My suggestions were bench racing based on other threads i've read over the years.

The rationale for me suggesting all of the headwork and pistons/connecting rods is that for the OP to achieve 200hp they will need to crank up the boost, replace the stock engine software with performance chips, and probably a performance cam. With all of that work involved, they'll go quite a bit over 200hp, and so I thought, hey, if you're going to have the engine out to do the work, might as well do a full rebuild, and do it right.

The money outlay in the beginning is probably close to 1k for the extra work (machining, different con rods, pistons) and if he does the work himself, he'll be far ahead.

Conversely, only doing a boost controller and chips from what I hear will give him the 200hp he seeks, and lots of extra torque. But then he'd be at the outer limits of what is possible without engine work. And replacing the cam can be done without removing the head, with the engine in the car, but the pain in the backside is doing the shims.

Alright. To the OP, what you should start with is a boost controller that is well-made. Set it with an air compressor to trigger at 10psi. It will surge to 15psi before engaging and shutting the wastegate. Do a drive test, driving as aggressive as you feel proper, paying attention to any stuttering or misfires. If it runs good, you can crank up the boost another 2-3psi before the engine computer thinks something is wrong and starts cutting fuel. If it's like I remember the T3, it'll start acceleration like the big bore 4 cylinder that it is, then around 2500-3000rpm the turbo will kick you. So don't floor the throttle from a stop, rather ease into it until you get to 2500, then punch it.

Someone's going to say this is wrong too, but that's what is so wonderful about talking to people about performance. We each have our own viewpoint as to what works and what doesn't.


Actually you're right, somebody is going to say this is wrong..
Its wrong. Plenty of people have made over 250 hp with the boring gotta change it T cam..

And more worong: viewpoints and opinions are fine and dandy as to what "works'.

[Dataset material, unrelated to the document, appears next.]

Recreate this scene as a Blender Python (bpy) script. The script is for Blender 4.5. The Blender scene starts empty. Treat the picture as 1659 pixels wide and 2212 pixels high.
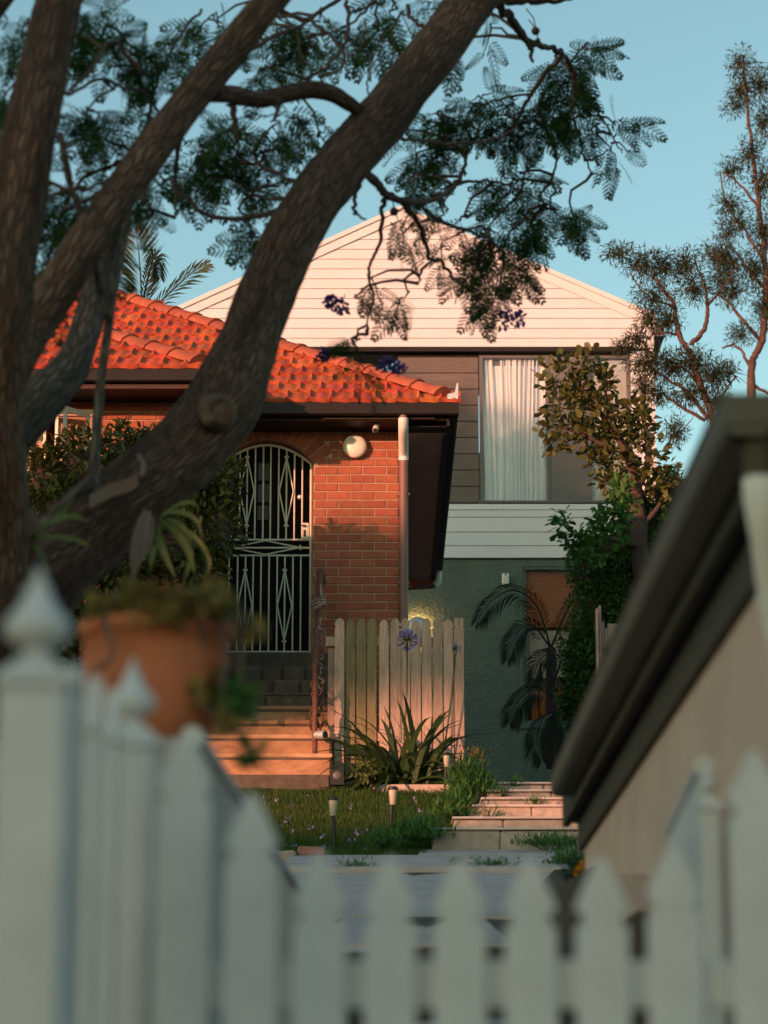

But viewpoints don't change what actually works..
In other words you can think X+Z+Y=240 hp.....and maybe it does...but is not your thinking that makes it have 240 hp.
It is the parts..
Our opinions, all of them, including mine don't make a difference to how things work, PARTS make a difference...so we just have to find the PARTS, parts that are THIS size or THAT size...dimensions, size, A/F ratio, CFM crammed in..

Numbers, not opinions.
 
What cam you should use really depends on where in the rpm range you want the torque. But for the power levels you're after there is nothing wrong with the T cam, and if you're in an auto car that's what I would stick with. If you feel like there's no power up top retard cam timing until you're happy.

I'd rather have more power in the lower range since it's an auto and I rarely gets the revs too high.

Here's my thinking.

B or A cam to get the engine "breathing" a bit better.
Advance the timing so the torque will be better lower in the RPM range.
Boost will kick in at normal rev levels and pick up the slack since I've advanced the timing.

Correct in theory?
 
Dawes device, AKA "Grainger valve." Not fancy but it does everything you need.

A stock Redblock TB03 is perfectly capable of moving enough air for 200 bhp.